→ **To be done**
Read the data and repeat it in full, exactly.

══════════

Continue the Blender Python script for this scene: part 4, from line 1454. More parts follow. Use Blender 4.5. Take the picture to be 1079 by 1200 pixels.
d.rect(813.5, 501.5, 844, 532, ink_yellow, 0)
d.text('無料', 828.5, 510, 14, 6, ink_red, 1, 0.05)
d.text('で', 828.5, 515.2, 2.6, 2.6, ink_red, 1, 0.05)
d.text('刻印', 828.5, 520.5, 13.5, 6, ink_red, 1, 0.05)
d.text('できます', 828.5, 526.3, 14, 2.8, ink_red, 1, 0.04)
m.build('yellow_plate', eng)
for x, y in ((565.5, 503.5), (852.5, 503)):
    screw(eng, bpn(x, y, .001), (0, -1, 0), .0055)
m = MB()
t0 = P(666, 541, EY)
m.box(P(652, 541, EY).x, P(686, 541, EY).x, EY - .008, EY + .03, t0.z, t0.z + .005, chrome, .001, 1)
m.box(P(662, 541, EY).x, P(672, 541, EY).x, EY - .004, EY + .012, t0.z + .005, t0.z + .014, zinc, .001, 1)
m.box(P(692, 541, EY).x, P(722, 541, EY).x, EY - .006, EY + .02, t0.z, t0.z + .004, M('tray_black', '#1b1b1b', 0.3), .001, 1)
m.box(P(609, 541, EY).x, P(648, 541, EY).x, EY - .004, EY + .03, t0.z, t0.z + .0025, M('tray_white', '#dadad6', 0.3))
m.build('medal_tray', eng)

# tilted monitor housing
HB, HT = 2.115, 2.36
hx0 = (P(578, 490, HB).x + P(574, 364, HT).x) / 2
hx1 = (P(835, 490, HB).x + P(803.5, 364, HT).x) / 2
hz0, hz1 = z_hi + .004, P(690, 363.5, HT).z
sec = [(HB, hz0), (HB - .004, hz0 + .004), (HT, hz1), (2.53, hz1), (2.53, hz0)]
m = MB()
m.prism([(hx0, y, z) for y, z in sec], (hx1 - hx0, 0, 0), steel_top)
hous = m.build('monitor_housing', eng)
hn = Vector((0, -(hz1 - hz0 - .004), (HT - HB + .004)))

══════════

→ **Final result**
Continue the Blender Python script for this scene: part 4, from line 1454. More parts follow. Use Blender 4.5. Take the picture to be 1079 by 1200 pixels.
d.rect(813.5, 501.5, 844, 532, ink_yellow, 0)
d.text('無料', 828.5, 510, 14, 6, ink_red, 1, 0.05)
d.text('で', 828.5, 515.2, 2.6, 2.6, ink_red, 1, 0.05)
d.text('刻印', 828.5, 520.5, 13.5, 6, ink_red, 1, 0.05)
d.text('できます', 828.5, 526.3, 14, 2.8, ink_red, 1, 0.04)
m.build('yellow_plate', eng)
for x, y in ((565.5, 503.5), (852.5, 503)):
    screw(eng, bpn(x, y, .001), (0, -1, 0), .0055)
m = MB()
t0 = P(666, 541, EY)
m.box(P(652, 541, EY).x, P(686, 541, EY).x, EY - .008, EY + .03, t0.z, t0.z + .005, chrome, .001, 1)
m.box(P(662, 541, EY).x, P(672, 541, EY).x, EY - .004, EY + .012, t0.z + .005, t0.z + .014, zinc, .001, 1)
m.box(P(692, 541, EY).x, P(722, 541, EY).x, EY - .006, EY + .02, t0.z, t0.z + .004, M('tray_black', '#1b1b1b', 0.3), .001, 1)
m.box(P(609, 541, EY).x, P(648, 541, EY).x, EY - .004, EY + .03, t0.z, t0.z + .0025, M('tray_white', '#dadad6', 0.3))
m.build('medal_tray', eng)

# tilted monitor housing
HB, HT = 2.115, 2.36
hx0 = (P(578, 490, HB).x + P(574, 364, HT).x) / 2
hx1 = (P(835, 490, HB).x + P(803.5, 364, HT).x) / 2
hz0, hz1 = z_hi + .004, P(690, 363.5, HT).z
sec = [(HB, hz0), (HB - .004, hz0 + .004), (HT, hz1), (2.53, hz1), (2.53, hz0)]
m = MB()
m.prism([(hx0, y, z) for y, z in sec], (hx1 - hx0, 0, 0), steel_top)
hous = m.build('monitor_housing', eng)
hn = Vector((0, -(hz1 - hz0 - .004), (HT - HB + .004)))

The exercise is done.